Santos conta que pelos termos do acordo, "seriam libertos alguns parentes de Ganga Zumba" em troca da paz. Escravizados recém-chegados ao quilombo ficaram de ser devolvidos a seus proprietários, novos fugitivos não puderam mais ser aceitos e os quilombolas se mudaram para o Vale do Cucaú — alguns habitantes de Palmares chegaram a se mudar para essa região.
Zumbi não aceitou.
"É por isso que ele foi eleito por setores do movimento negro como símbolo da resistência negra. Ele se tornou a representação de quem não negocia com o inimigo, ainda que tenha pago, no final das contas, com sua própria vida", completou El Youssef.
Na agenda de Zumbi houve resistência não só à escravidão, mas também ao domínio português. Mas seu reinado não teria sucessores.
Incomodadas, as autoridades coloniais não tardaram a armar uma ofensiva contra o quilombo. Em fevereiro de 1694, uma expedição expedida pelo bandeirante Domingos Jorge Velho (1641-1705) conseguiu invadir e destruir Palmares. Zumbi ficou ferido, mas não morreu.
Ele se refugiou provavelmente em Serra Dois Irmãos, no atual município de Viçosa, Alagoas. Em novembro do ano seguinte, traído, acabou sendo surpreendido por um novo ataque de portugueses.
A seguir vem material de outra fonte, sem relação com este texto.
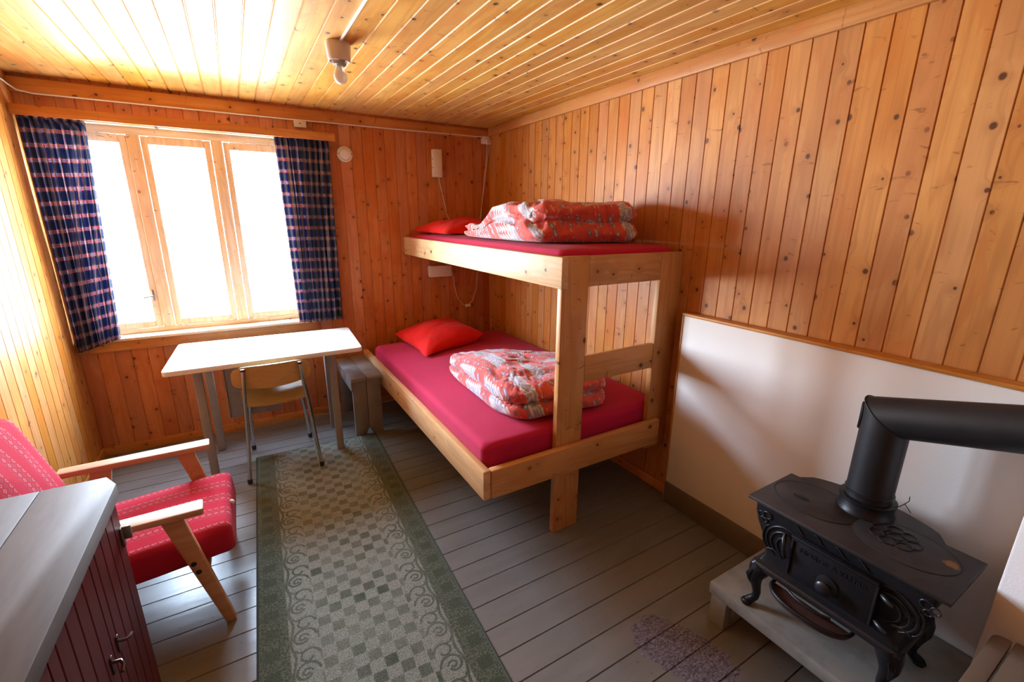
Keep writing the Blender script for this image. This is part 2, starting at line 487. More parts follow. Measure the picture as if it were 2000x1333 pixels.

Foi morto e decapitado no dia 20 de novembro de 1695.
Em carta datada de março do ano seguinte, o governador de Pernambuco, Caetano de Melo e Castro (1680-1718) escreveu: "determinei que pusessem sua cabeça em um poste no lugar mais público desta praça, para satisfazer os ofendidos e justamente queixosos e atemorizar os negros que supersticiosamente julgavam Zumbi um imortal, para que entendessem que esta empresa acabava de tudo com os Palmares".
Ribeiro lembra que as "pesquisas historiográficas recentes" demonstram a importância de uma dimensão africana, "angolana, para ser mais exato", de organização político-social "nas várias comunidades quilombolas que compunham a região de Palmares durante o século 17". “Isso ocorre porque grande parte da população desses quilombos era originária de regiões que hoje compõem Angola, na África.”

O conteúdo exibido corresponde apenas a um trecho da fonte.